Ms Doherty was supporting independent Senator Ronan Mullen in his call for Minister for Health Stephen Donnelly to come before the Seanad. They wanted him to answer questions about the appointment of the independent chair of the review of the 2018 abortion legislation. Almost no public outcry or media scrutiny ensued.

Prior to the call to come before the Seanad, on December 8th, the Minister for Health appeared before the Oireachtas Health Committee to brief it on the review of the scope and structure of the operation of the abortion legislation. He was accompanied by Geraldine Luddy, principal officer of the Department of Health. The review was meant to be conducted no later than three years after the legislation's commencement.

Mr Donnelly managed to irritate the committee members by failing to distribute the terms of reference of the review in advance. Neither were the terms available on the HSE website, something which the members described as “bad practice”.

The Minister said there were three strands to the review and there had been a briefing with “quite a wide range of civil society groups and service providers”.

His wide range appears to run the gamut from A to B, given that the civil society groups seem to have been entirely pro-choice. In response to earlier parliamentary questions (July 2021) by Deputy Carol Nolan, Independent, Deputy Peadar Tóibín of Aontú and Deputy Éamon Ó'Cuív, Fianna Fáil, the Minister said those whom he consulted included the "Oireachtas All-Party Group on Sexual and Reproductive Health and Rights, and a group of civil society organisations brought together by the National Women's Council of Ireland". (The latter is the Abortion Working Group, an alliance of prominent pro-choice advocates.)

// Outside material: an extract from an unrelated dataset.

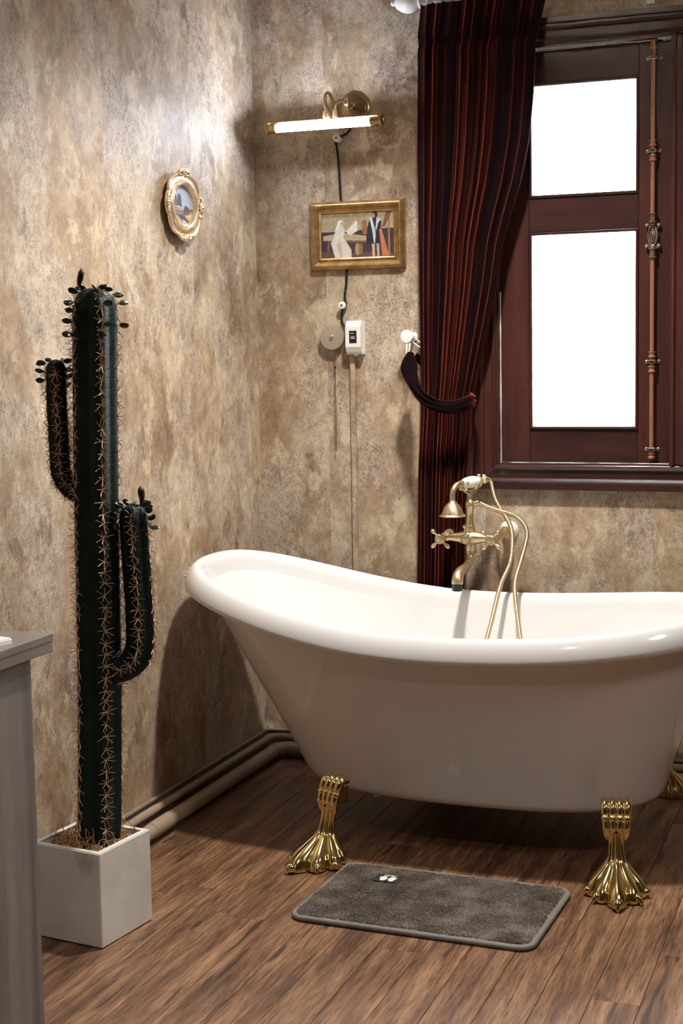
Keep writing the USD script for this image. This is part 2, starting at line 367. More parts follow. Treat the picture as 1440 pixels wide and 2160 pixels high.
mat_pile = mat('mat_pile', {
    'o': ('geometry', {}), 'n': ('noise_texture', {'scale': 16.0, 'detail': 6, 'roughness': .65}), 'n2': ('noise_texture', {'scale': 220.0, 'detail': 3}),
    'r': ('rgb_ramp', {'ramp': [(.34, (.095, .072, .056)), (.5, (.175, .138, .110)), (.66, (.27, .220, .180))]}),
    'f': ('rgb_ramp', {'ramp': [(.35, (.6, .6, .6)), (.65, (1.2, 1.2, 1.2))]}), 'm': ('mix', {'mix_type': 'multiply', 'fac': .8}),
    'p': ('principled_bsdf', {'roughness': .95, 'sheen_weight': .3, 'specular_ior_level': .1})},
    [('o.position', 'n.vector'), ('o.position', 'n2.vector'), ('n.fac', 'r.fac'), ('r.color', 'm.color1'), ('n2.fac', 'f.fac'), ('f.color', 'm.color2'), ('m.color', 'p.base_color')])
mat_edge = plain('mat_binding', (.175, .158, .145), .7, bump=(400, .0006))
label_black = plain('label_cloth', (.012, .013, .016), .7)
label_white = plain('label_thread', (.72, .70, .66), .7)

# ---------------------------------------------------------------- the setting
H = 2.8
X1, Y0 = 3.6, -6.2
# openings of the two casements
WIN = [(0.82, 1.36), (1.43, 1.97)]
WZ0, WZ1 = 0.992, 2.268
def struct(name, mesh, m_, parent=None, smooth=False, **k):
    return obj(name, mesh, m_, parent, smooth, kind='structure' if parent is None else None, **k)
holes = [sbox(a, WZ0, b, WZ1) for a, b in WIN]
wall_shape = sbox(-.15, 0, X1, H)
for h_ in holes: wall_shape = wall_shape.difference(h_)
wb = struct('wall_back', extrude(wall_shape, .15, BACK, (0, .1505, 0)), ceiling_white)
STRIP = .53; SEAM = 1.307
xs = sorted([SEAM + k * STRIP for k in range(-4, 6)])
xs = [0.0] + [x for x in xs if 0 < x < X1] + [X1]
for a, b in zip(xs[:-1], xs[1:]):
    s_ = sbox(a, 0, b, H)
    for h_ in holes: s_ = s_.difference(h_)
    struct('wallpaper_strip', extrude(s_, .0005, BACK, (0, 0, 0)), paper, wb)
wl = struct('wall_left', bx((-.15, Y0, 0), (-.0005, 0, H)), ceiling_white)
ys = [0.0]
while ys[-1] > Y0: ys.append(max(Y0, ys[-1] - STRIP * (1 if len(ys) > 1 else .9)))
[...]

Requests by various pro-life groups for meetings with the Minister and by the All-Party Oireachtas Life and Dignity Group did not lead to a meeting. Why?

E-tender process

When questioned about the appointment of the chair of the review on December 8th, Mr Donnelly insisted that the amount of money involved meant that it had to be advertised on the Government’s e-tenders website. He referred to “absolutely clear advice from the Department of Health that there is a legal requirement for us to go through this [e-tender] process”.

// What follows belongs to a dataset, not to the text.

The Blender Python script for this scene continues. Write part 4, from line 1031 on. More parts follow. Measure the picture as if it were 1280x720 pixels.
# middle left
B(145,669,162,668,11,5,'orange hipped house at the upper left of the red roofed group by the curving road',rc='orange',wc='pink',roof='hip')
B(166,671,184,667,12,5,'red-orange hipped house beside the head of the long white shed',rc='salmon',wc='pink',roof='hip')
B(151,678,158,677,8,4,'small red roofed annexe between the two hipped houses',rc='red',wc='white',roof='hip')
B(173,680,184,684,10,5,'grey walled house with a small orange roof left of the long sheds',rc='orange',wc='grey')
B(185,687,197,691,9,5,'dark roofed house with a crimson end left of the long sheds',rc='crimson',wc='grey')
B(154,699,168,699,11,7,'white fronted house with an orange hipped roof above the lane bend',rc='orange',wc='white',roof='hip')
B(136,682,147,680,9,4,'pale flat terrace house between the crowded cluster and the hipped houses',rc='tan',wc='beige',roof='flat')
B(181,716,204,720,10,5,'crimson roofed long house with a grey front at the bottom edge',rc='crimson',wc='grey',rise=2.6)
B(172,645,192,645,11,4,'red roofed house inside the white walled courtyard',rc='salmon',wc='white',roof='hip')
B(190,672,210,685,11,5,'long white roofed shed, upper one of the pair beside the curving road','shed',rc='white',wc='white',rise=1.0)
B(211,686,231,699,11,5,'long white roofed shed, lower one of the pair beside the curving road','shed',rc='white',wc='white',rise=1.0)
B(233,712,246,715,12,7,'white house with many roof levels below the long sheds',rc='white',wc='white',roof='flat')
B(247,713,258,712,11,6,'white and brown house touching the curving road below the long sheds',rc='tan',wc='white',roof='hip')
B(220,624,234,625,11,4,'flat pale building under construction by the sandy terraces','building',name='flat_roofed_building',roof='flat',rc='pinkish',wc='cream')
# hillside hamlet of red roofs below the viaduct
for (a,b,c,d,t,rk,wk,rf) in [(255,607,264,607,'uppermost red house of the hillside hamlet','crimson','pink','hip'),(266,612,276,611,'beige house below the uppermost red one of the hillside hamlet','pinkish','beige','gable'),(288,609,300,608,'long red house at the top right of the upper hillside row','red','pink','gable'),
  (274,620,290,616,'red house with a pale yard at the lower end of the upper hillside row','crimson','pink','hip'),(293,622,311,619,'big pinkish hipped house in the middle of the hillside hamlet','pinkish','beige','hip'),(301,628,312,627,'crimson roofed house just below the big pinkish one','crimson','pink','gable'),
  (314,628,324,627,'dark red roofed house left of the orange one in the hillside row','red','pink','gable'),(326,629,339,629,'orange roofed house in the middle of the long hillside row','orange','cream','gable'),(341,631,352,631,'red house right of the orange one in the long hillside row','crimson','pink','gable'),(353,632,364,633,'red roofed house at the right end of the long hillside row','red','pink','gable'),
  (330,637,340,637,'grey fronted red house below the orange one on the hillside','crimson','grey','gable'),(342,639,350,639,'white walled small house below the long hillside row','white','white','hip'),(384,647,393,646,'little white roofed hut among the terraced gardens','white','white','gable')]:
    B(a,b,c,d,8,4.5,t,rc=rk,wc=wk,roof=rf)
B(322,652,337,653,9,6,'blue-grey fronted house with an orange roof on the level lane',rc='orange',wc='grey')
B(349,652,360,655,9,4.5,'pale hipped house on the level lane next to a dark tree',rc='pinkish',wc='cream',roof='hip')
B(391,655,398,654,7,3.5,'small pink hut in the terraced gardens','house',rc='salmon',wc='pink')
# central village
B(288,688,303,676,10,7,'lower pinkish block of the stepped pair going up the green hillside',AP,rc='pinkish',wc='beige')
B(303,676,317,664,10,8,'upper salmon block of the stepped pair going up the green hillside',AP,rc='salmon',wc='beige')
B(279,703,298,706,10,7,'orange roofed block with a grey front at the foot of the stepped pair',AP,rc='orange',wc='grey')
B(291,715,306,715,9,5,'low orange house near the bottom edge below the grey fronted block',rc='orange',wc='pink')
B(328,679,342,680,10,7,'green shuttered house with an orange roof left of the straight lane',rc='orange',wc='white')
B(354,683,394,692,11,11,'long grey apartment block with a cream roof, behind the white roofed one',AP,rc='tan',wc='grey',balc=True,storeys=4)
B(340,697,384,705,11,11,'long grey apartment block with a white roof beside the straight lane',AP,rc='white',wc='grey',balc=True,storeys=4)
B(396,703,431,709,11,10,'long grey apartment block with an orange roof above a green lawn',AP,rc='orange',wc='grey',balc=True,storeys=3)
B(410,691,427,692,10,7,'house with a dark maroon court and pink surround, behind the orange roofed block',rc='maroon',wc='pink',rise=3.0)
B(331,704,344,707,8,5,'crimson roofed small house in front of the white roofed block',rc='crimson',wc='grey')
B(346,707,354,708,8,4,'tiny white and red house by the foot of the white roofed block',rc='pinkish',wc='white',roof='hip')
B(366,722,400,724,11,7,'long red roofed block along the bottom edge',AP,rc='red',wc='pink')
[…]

The Minister stated this several times and indicated that the process was under way. Deputy Bríd Smith of People Before Profit-Solidarity pointed out that the only e-tender on the website was one for “qualitative research... to inform the review of the operation of the... Act”.

Ms Luddy said there would be a separate tender for the chair in the coming days. This never happened. On January 19th, the Minister confirmed in response to parliamentary questions submitted by Deputy Peadar Tóibín and Deputy Michael Collins, Independent, that "a small number of candidates, identified as having suitable experience for the position, were contacted and invited to apply for the role of independent chair".

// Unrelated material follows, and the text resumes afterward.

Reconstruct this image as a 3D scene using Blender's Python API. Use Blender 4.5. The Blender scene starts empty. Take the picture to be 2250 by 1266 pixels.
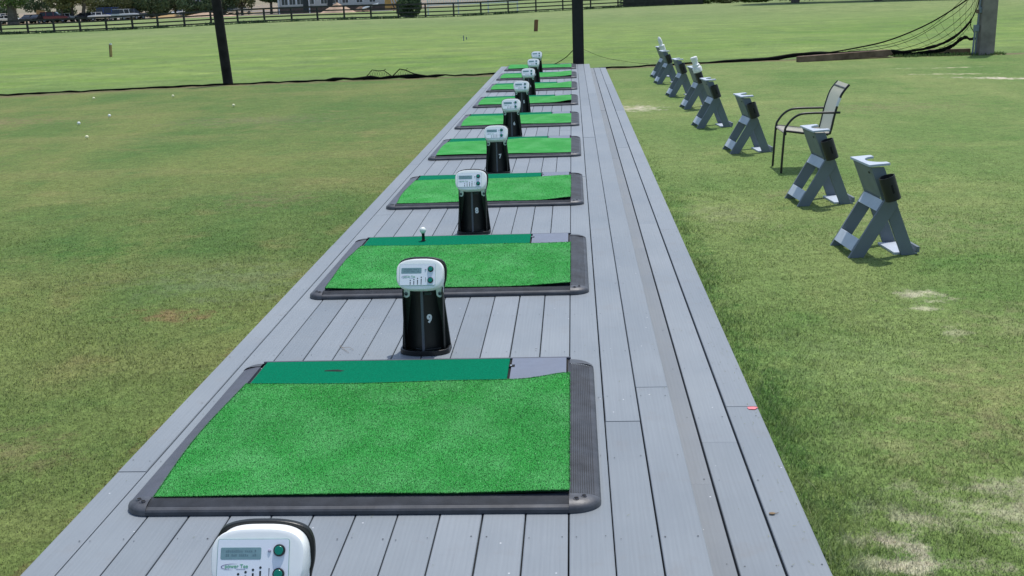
import bpy, bmesh, math, random
import numpy as np
from mathutils import Vector, Matrix
random.seed(7); rng = np.random.default_rng(11)
S = bpy.context.scene
COL = S.collection
# ------------------------------------------------------------------ camera, sky, sun, exposure
cam = bpy.data.cameras.new('camera'); camo = bpy.data.objects.new('camera', cam); COL.objects.link(camo)
fw = Vector((-0.06132381, 0.96240421, -0.26460824)); rt = Vector((0.99792326, 0.05388249, -0.03529642)); up = Vector((0.01971167, 0.26622323, 0.96370983))
M = Matrix.Identity(4)
for i in range(3):
    M[i][0] = rt[i]; M[i][1] = up[i]; M[i][2] = -fw[i]
M[0][3], M[1][3], M[2][3] = 0.0447, 0.0, 1.666
camo.matrix_world = M
cam.sensor_width = 36; cam.lens = 2350/2250*36; cam.clip_start = .05; cam.clip_end = 3000
S.camera = camo
SUN_EL = math.radians(72); SUN_AZ = math.radians(28)
W = bpy.data.worlds.new("World"); S.world = W; W.use_nodes = True
wn = W.node_tree.nodes; wl = W.node_tree.links
sky = wn.new('ShaderNodeTexSky'); sky.sky_type = 'NISHITA'; sky.sun_disc = False
sky.sun_elevation = SUN_EL; sky.sun_rotation = SUN_AZ; sky.air_density = 1.0; sky.dust_density = 1.5
bg = wn['Background']; bg.inputs[1].default_value = 0.15
wl.new(sky.outputs[0], bg.inputs[0])
sl = bpy.data.lights.new('sun', 'SUN'); sl.energy = 3.1; sl.angle = math.radians(0.7); sl.color = (1, .965, .91)
so = bpy.data.objects.new('sun', sl); COL.objects.link(so)
so.rotation_euler = Vector((-math.sin(SUN_AZ)*math.cos(SUN_EL), -math.cos(SUN_AZ)*math.cos(SUN_EL), -math.sin(SUN_EL))).to_track_quat('-Z', 'Y').to_euler()
S.view_settings.view_transform = 'Standard'; S.view_settings.look = 'None'
S.view_settings.exposure = 0.10; S.view_settings.gamma = 1
G = -0.17      # ground level; the top of the deck is z = 0
R = math.radians

# ------------------------------------------------------------------ node helpers
class NT:
    def __init__(s, name, group=False):
        if group:
            s.g = bpy.data.node_groups.new(name, 'ShaderNodeTree'); s.t = s.g
        else:
            s.m = bpy.data.materials.new(name); s.m.use_nodes = True; s.t = s.m.node_tree
            s.bsdf = s.t.nodes['Principled BSDF']; s.out = s.t.nodes['Material Output']
    def n(s, typ, ins=None, **kw):
        nd = s.t.nodes.new(typ)
        for k, v in kw.items(): setattr(nd, k, v)
        for k, v in (ins or {}).items():
            s.set(nd.inputs[k], v)
        return nd
    def set(s, sock, v):
        if isinstance(v, bpy.types.NodeSocket): s.t.links.new(v, sock)
        else:
            if isinstance(v, (tuple, list)) and len(v) == 3 and sock.type == 'RGBA': v = (*v, 1)
            sock.default_value = v
    def pos(s): return s.n('ShaderNodeNewGeometry').outputs['Position']
    def objc(s): return s.n('ShaderNodeTexCoord').outputs['Object']
    def island(s): return s.n('ShaderNodeNewGeometry').outputs['Random Per Island']
    def map(s, v, sc=(1, 1, 1), loc=(0, 0, 0), rot=(0, 0, 0)):
        return s.n('ShaderNodeMapping', {'Vector': v, 'Scale': sc, 'Location': loc, 'Rotation': rot}).outputs[0]
    def noise(s, v, scale, detail=4, rough=.55, dist=0):
        return s.n('ShaderNodeTexNoise', {'Vector': v, 'Scale': scale, 'Detail': detail, 'Roughness': rough, 'Distortion': dist}).outputs[0]
    def ramp(s, v, a, b, x=0., y=1.):
        return s.n('ShaderNodeMapRange', {'Value': v, 'From Min': a, 'From Max': b, 'To Min': x, 'To Max': y}, clamp=True).outputs[0]
    def math(s, op, a, b=0.): return s.n('ShaderNodeMath', {0: a, 1: b}, operation=op).outputs[0]
    def mix(s, f, a, b, mode='MIX'):
        nd = s.n('ShaderNodeMix', data_type='RGBA', blend_type=mode)
        s.set(nd.inputs[0], f); s.set(nd.inputs[6], a); s.set(nd.inputs[7], b); return nd.outputs[2]
    def mulc(s, c, f):
        nd = s.n('ShaderNodeVectorMath', operation='SCALE'); s.set(nd.inputs[0], c); s.set(nd.inputs['Scale'], f); return nd.outputs[0]
    def bump(s, h, strength=.5, dist=.01):
        b = s.n('ShaderNodeBump', {'Height': h, 'Strength': strength, 'Distance': dist}).outputs[0]
        s.set(s.bsdf.inputs['Normal'], b)
    def base(s, c, rough=.6, spec=.5, metal=0.):
        s.set(s.bsdf.inputs['Base Color'], c); s.set(s.bsdf.inputs['Roughness'], rough)
        s.set(s.bsdf.inputs['Specular IOR Level'], spec); s.set(s.bsdf.inputs['Metallic'], metal)
        return s.m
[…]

This was amended on February 1st to a statement that a small number of candidates were invited to tender. This closed process was a far cry from the promised public invitation to tender and should have immediately raised questions.

Barrister Marie O’Shea, a junior counsel and lecturer in UCD, was then appointed on January 26th. Former government chief whip Senator Seán Kyne had stated on December 8th that Government-appointed chairs of review bodies were normally “former Supreme Court or High Court judges, retired civil servants or people of that calibre”.

Her appointment was greeted immediately with delight by the National Women’s Council of Ireland, who applauded the decision not to go to e-tender.

It would be impossible to find a neutral chair for a review of abortion legislation. A creative solution might have been to have two co-chairs with strong views from both sides but also with reputations for integrity and competence.

Credibility

No one is querying either Ms O’Shea’s integrity or competence. Nonetheless, the fact that the Minister suddenly found an e-tender appointment surplus to requirements, did not issue any statements as to why, and chose instead from an unnamed handful of pre-selected people damages the credibility of the entire process.

Most people agree that Simon Coveney deserved the lumps he receives for the high-handed way he dealt with the botched appointment of Katherine Zappone. Yet to date, there has been virtually no scrutiny of Ms O’Shea’s appointment, which has been conducted in a similarly shambolic and opaque fashion by Mr Donnelly.

This double standard undermines and corrodes the democratic process. We shouldn’t tolerate it, no matter our views on abortion.